Farage, who has been inundated for media interviews this week, also took aim at those in the UK who support EU membership, saying, “Remainers are looking more like members of the flat earth society.”
“There has been a remarkable coming together of people, including Remainers, in the UK. Even the FT [Financial Times], which is an ardent EU supporter and wanted the UK to join the euro, says now that this has happened and people have to accept it.”
Farage took the opportunity to ridicule the SNP and leader Nicola Sturgeon, saying, “Even one third of SNP voters supported Brexit. She is campaigning for Scotland to become a region of the EU. This is totally bonkers.”

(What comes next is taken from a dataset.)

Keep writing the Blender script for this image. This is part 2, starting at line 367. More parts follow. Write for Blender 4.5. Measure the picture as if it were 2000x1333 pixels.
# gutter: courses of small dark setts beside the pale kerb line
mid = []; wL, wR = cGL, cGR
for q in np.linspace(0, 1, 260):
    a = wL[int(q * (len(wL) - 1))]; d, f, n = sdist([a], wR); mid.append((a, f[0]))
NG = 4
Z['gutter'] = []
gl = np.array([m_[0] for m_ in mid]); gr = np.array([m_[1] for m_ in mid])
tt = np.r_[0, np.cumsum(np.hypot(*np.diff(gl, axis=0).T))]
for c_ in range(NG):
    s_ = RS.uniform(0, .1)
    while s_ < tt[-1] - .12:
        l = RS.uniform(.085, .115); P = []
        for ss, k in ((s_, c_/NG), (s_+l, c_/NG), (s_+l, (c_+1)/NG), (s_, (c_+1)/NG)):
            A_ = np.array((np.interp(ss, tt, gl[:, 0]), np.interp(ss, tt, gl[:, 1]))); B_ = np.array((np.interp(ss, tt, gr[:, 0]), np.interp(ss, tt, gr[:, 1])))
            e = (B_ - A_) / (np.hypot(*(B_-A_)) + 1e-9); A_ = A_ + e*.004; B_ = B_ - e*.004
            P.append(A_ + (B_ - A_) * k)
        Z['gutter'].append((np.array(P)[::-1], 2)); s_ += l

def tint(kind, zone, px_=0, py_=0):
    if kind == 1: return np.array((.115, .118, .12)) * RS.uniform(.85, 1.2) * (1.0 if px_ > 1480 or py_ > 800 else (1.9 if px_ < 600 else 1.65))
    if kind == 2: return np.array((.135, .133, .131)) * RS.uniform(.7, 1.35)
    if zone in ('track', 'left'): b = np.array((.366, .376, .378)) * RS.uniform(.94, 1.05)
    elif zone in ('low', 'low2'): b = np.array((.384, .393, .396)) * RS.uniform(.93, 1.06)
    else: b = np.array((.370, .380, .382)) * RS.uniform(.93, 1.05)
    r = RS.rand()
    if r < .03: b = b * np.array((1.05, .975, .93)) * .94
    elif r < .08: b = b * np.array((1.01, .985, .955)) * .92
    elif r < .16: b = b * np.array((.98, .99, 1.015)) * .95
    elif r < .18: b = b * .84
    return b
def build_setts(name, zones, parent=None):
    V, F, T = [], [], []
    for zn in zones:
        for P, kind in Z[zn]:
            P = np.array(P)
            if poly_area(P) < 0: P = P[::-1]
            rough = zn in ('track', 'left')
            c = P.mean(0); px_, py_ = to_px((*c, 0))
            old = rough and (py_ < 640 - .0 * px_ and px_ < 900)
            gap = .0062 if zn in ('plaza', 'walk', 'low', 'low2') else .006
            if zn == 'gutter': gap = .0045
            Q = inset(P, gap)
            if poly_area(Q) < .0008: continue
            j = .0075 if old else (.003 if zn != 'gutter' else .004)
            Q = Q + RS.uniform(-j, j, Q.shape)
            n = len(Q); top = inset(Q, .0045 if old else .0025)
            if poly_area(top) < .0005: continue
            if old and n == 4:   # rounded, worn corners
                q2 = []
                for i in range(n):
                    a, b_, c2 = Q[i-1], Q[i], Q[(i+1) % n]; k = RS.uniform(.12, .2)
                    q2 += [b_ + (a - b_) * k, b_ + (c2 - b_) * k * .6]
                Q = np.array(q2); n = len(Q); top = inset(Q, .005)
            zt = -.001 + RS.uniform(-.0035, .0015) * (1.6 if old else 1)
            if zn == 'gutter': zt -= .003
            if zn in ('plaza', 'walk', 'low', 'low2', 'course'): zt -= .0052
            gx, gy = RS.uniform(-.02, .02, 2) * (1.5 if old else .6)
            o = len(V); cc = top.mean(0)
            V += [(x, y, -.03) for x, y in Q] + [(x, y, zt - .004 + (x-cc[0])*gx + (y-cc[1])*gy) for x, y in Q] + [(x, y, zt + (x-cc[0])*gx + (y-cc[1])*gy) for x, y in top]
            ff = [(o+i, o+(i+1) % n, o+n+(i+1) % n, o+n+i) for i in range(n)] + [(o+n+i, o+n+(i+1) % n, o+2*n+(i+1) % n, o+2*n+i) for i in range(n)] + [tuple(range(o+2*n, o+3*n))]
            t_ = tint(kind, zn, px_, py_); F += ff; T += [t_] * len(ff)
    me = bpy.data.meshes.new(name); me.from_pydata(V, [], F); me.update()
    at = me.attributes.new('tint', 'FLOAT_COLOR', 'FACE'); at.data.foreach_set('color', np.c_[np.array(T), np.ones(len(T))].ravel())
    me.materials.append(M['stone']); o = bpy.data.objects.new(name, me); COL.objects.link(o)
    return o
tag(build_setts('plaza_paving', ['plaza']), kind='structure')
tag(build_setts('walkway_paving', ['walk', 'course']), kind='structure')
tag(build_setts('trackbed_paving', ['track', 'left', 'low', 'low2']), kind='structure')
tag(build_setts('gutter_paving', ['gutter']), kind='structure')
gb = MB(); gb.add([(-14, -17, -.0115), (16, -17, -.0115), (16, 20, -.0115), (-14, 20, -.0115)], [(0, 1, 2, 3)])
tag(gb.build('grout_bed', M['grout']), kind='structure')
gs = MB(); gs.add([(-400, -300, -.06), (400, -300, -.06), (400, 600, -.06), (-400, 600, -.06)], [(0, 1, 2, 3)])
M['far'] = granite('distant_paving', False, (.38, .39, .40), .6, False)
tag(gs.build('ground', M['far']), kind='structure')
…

He predicts Italy, Denmark and Poland could be next to leave, saying, “The way the Poles have been insulted by the EU is probably more than they can bear. A poll in Poland last year said, for the first time, that Poles believe the EU has a negative effect on their lives.”

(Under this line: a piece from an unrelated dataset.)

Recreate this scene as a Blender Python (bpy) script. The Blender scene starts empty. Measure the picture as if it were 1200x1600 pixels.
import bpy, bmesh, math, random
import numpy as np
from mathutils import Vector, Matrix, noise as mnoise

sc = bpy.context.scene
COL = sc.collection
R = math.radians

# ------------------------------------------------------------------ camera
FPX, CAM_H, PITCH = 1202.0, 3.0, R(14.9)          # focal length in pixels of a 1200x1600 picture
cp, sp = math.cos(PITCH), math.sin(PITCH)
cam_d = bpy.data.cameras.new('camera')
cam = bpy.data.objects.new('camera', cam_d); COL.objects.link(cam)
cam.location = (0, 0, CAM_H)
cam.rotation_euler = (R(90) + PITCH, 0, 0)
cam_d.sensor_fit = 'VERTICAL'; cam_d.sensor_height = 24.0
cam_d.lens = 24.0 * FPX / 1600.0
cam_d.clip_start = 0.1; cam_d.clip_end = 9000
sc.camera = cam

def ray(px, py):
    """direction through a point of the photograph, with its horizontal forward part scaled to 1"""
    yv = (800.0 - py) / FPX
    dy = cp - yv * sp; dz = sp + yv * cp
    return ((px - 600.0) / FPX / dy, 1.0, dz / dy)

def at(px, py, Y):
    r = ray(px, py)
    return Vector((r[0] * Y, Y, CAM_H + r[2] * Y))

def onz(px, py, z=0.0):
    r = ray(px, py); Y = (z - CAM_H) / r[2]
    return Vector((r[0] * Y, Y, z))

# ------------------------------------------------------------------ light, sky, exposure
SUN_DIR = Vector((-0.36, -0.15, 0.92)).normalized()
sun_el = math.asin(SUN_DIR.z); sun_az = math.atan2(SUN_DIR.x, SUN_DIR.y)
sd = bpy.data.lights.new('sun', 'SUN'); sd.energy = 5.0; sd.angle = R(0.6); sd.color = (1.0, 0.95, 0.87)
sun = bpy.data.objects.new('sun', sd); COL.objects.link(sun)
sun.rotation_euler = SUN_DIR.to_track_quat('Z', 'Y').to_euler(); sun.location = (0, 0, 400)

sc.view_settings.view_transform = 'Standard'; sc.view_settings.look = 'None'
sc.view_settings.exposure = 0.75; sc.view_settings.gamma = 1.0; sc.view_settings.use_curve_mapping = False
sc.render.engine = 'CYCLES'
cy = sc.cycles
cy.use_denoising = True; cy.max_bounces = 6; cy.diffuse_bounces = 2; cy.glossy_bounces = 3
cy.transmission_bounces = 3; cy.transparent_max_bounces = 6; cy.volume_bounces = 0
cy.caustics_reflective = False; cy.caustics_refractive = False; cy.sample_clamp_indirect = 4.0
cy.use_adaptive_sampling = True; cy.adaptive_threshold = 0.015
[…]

“Of course, Denmark didn’t join in the first wave of enlargement and has always opted out of the euro and arrest warrant. I also think that the next financial crisis will be too much for Italy to bear.”
His MEP job, he said, had offered the chance of “endless dinner invitations, chauffeur-driven cars” and “more money that some could dream of.”
“It is worth noting that less than two miles from this place there are 10,000 people earning more than the British Prime Minister.”
When asked, years ago, if he thought his life as an MEP would “corrupt” him, he said he’d replied, “No.”
The “turning point” for him, he said, was in 2005 and the attempt to introduce a constitution for Europe.
This, he noted, was then rejected by the French and Dutch “ but the EU, rather than rowing back on such further integration, did the opposite.”
“They rebranded the constitution the Lisbon Treaty," said Farage, who faced a barrage of tv crews jostling for his attention.
He called Brexit the biggest historical event since Henry VIII “took us out of the church of Rome.”
He added, “We are now about to leave the Treaty of Rome.”
Looking to the future, he revealed he would play an active role in the presidential campaign in the US this year, adding, “Instead of going to Strasbourg once a month I will be over on the east side of the States each month.”
He said he would “miss the drama” of parliamentary life and, when asked by this website, if there was a “souvenir” he would take back to the UK he paused and said, “Well, there are papers and photographers but the biggest thing I will take back is a big smile.”